A few of my seem like fairly nerdy people, they watch Supernatural, they enjoy dragon age mass effect and one of them is deeply immersed in the star wars universe. I thought it might be a cool idea to introduce the serenity RPG (these guys are all massive Firefly fans) It went smashingly. we met on thursdays and shot purple bellies, blew up expensive space mansions, smuggled contraband, etc. But as the game wore on I as the GM began to see a pattern, they enjoyed combat. They thrived on it, every time there was fighting they began to get excited unlike when we were simply roleplaying.
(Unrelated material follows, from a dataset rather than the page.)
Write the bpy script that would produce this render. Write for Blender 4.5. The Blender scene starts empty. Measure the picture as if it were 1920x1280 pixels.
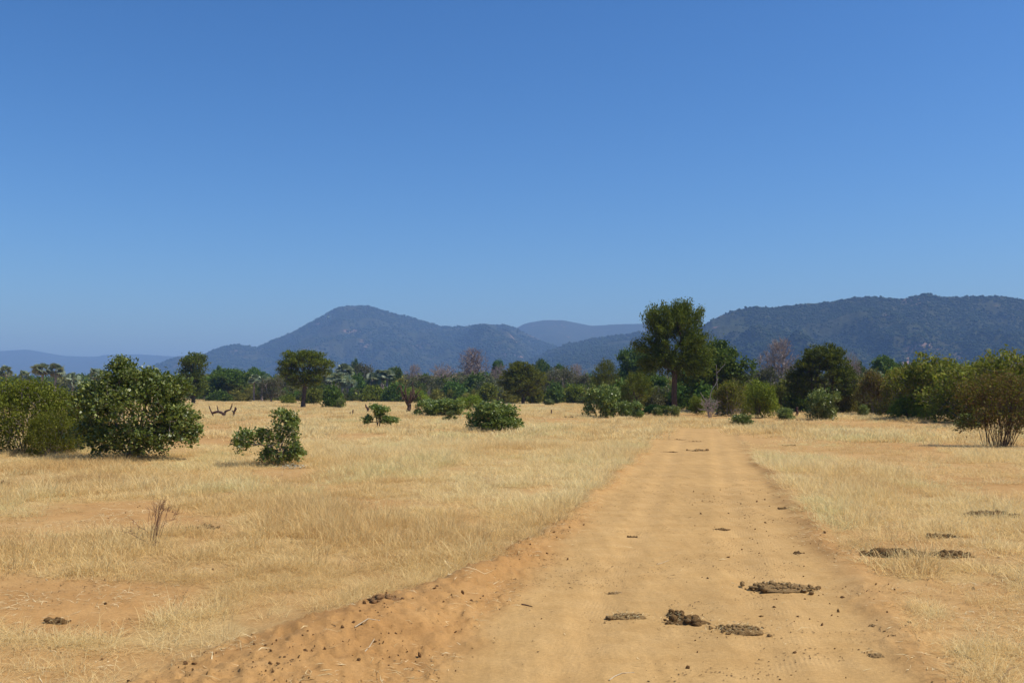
import bpy, bmesh, math, random
import numpy as np
from mathutils import Vector

# ---------------------------------------------------------------- camera, sky, sun, exposure
sc = bpy.context.scene
COL = sc.collection
CAMZ = 2.2
LENS = 35.0
FPX = LENS / 36.0 * 1920.0                 # focal length in pixels of the 1920 px wide photograph
PITCH = math.atan(96.0 / FPX)              # horizon lies 96 px under the middle of the picture
cam_d = bpy.data.cameras.new('camera')
cam_d.lens = LENS
cam_d.sensor_width = 36.0
cam_d.clip_start = 0.1
cam_d.clip_end = 60000.0
cam = bpy.data.objects.new('camera', cam_d)
COL.objects.link(cam)
cam.location = (0, 0, CAMZ)
cam.rotation_euler = (math.pi / 2 + PITCH, 0, 0)
sc.camera = cam

SUN_EL = math.radians(56)
SUN_AZ = math.radians(98)                  # clockwise from the viewing direction (+Y)
SUN_DIR = Vector((math.sin(SUN_AZ) * math.cos(SUN_EL), math.cos(SUN_AZ) * math.cos(SUN_EL), math.sin(SUN_EL)))

world = bpy.data.worlds.new('World')
sc.world = world
world.use_nodes = True
wn = world.node_tree
wn.nodes.clear()
w_out = wn.nodes.new('ShaderNodeOutputWorld')
w_bg = wn.nodes.new('ShaderNodeBackground')
w_sky = wn.nodes.new('ShaderNodeTexSky')
w_sky.sky_type = 'NISHITA'
w_sky.sun_disc = False
w_sky.sun_elevation = SUN_EL
w_sky.sun_rotation = SUN_AZ
w_sky.altitude = 400
w_sky.air_density = 1.0
w_sky.dust_density = 1.3
w_sky.ozone_density = 6.0
w_bg.inputs['Strength'].default_value = 0.15
w_hs = wn.nodes.new('ShaderNodeHueSaturation')           # the camera's picture profile: deeper blues
w_hs.inputs['Saturation'].default_value = 1.13
w_hs.inputs['Hue'].default_value = 0.5
w_hs.inputs['Value'].default_value = 1.0
w_m1 = wn.nodes.new('ShaderNodeVectorMath'); w_m1.operation = 'SCALE'; w_m1.inputs['Scale'].default_value = 0.12
w_gm = wn.nodes.new('ShaderNodeGamma'); w_gm.inputs['Gamma'].default_value = 1.3
w_m2 = wn.nodes.new('ShaderNodeVectorMath'); w_m2.operation = 'SCALE'; w_m2.inputs['Scale'].default_value = 1 / 0.12
wn.links.new(w_sky.outputs[0], w_m1.inputs[0])
wn.links.new(w_m1.outputs[0], w_gm.inputs['Color'])
wn.links.new(w_gm.outputs[0], w_m2.inputs[0])
wn.links.new(w_m2.outputs[0], w_hs.inputs['Color'])
wn.links.new(w_hs.outputs[0], w_bg.inputs['Color'])
wn.links.new(w_bg.outputs[0], w_out.inputs['Surface'])

sun_d = bpy.data.lights.new('sun', 'SUN')
sun_d.energy = 4.6
sun_d.angle = math.radians(0.53)
sun_d.color = (1.0, 0.94, 0.83)
sun = bpy.data.objects.new('sun', sun_d)
COL.objects.link(sun)
sun.location = (30, 10, 60)
sun.rotation_euler = (-SUN_DIR).to_track_quat('-Z', 'Y').to_euler()

sc.view_settings.view_transform = 'Standard'
sc.view_settings.look = 'None'
sc.view_settings.exposure = 0.14
sc.view_settings.gamma = 1.0
sc.view_settings.use_curve_mapping = False
sc.render.engine = 'CYCLES'
cy = sc.cycles
cy.use_denoising = True
try:
    cy.denoiser = 'OPENIMAGEDENOISE'
    cy.denoising_input_passes = 'RGB_ALBEDO_NORMAL'
    cy.denoising_prefilter = 'ACCURATE'
except Exception:
    pass
cy.max_bounces = 8
cy.diffuse_bounces = 4
cy.glossy_bounces = 2
cy.transmission_bounces = 5
cy.volume_bounces = 0
cy.transparent_max_bounces = 4
cy.use_adaptive_sampling = True
cy.adaptive_threshold = 0.008

# ---------------------------------------------------------------- pixel <-> place
CP, SP = math.cos(PITCH), math.sin(PITCH)
def ray(px, py):
    r = (px - 960.0) / FPX
    u = (640.0 - py) / FPX
    return r, CP - u * SP, SP + u * CP
def G(px, py):
    """where the flat ground lies under a pixel of the photograph"""
    dx, dy, dz = ray(px, py)
    t = -CAMZ / dz
    return dx * t, dy * t
def at(px, py, Y):
    dx, dy, dz = ray(px, py)
    return dx / dy * Y, Y, CAMZ + dz / dy * Y
def to_px(x, y, z=0.0):
    f = y * CP + (z - CAMZ) * SP
    u = -y * SP + (z - CAMZ) * CP
    f = np.maximum(f, 1e-3)
    return 960 + FPX * x / f, 640 - FPX * u / f

# ---------------------------------------------------------------- noise
def _hash(ix, iy, seed):
    h = (ix.astype(np.int64) * 374761393 + iy.astype(np.int64) * 668265263 + seed * 1442695041) & 0xFFFFFFFF
    h = ((h ^ (h >> 13)) * 1274126177) & 0xFFFFFFFF
    h = (h ^ (h >> 16)) & 0xFFFFFFFF
    return h / 4294967295.0
def vnoise(x, y, seed=0):
    x = np.asarray(x, float); y = np.asarray(y, float)
    ix = np.floor(x); iy = np.floor(y)
    fx = x - ix; fy = y - iy
    fx = fx * fx * fx * (fx * (fx * 6 - 15) + 10); fy = fy * fy * fy * (fy * (fy * 6 - 15) + 10)
    a = _hash(ix, iy, seed); b = _hash(ix + 1, iy, seed)
    c = _hash(ix, iy + 1, seed); d = _hash(ix + 1, iy + 1, seed)
    return (a * (1 - fx) + b * fx) * (1 - fy) + (c * (1 - fx) + d * fx) * fy
def fbm(x, y, octs=4, seed=0):
    v = 0; amp = 0.5; tot = 0
    for o in range(octs):
        v = v + amp * vnoise(x * 2 ** o + 17.3 * o, y * 2 ** o - 9.1 * o, seed + o * 31); tot += amp; amp *= 0.5
    return v / tot
def sstep(a, b, x):
    t = np.clip((np.asarray(x, float) - a) / (b - a), 0, 1)
    return t * t * (3 - 2 * t)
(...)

I suggested after carful consideration that my nerves couldn't take running fast hard combat on the heavy and cumbersome combat mechanics in the SerenityRPG. I suggested D&D 4.0. Huge mistake. Each person dismissed it. "It's too nerdy", "magic is stupid" It was hypocrisy at it's finest, how can you play one RPG and see another as "too nerdy" it's all the same caliber of nerdy. In all honesty my opinion of the group dropped, I thought I had found a group of people that were excepting of nerd culture. Instead I found a group of guys that want me as the GM to be an interactive simulation, providing option cues and dialogue trees, much like the videogames they play. It frustrated me and left a bit of a division between us as a group ever since.

TL;TR
This has been a great series so far in helping me understand RPGing in a hostile world.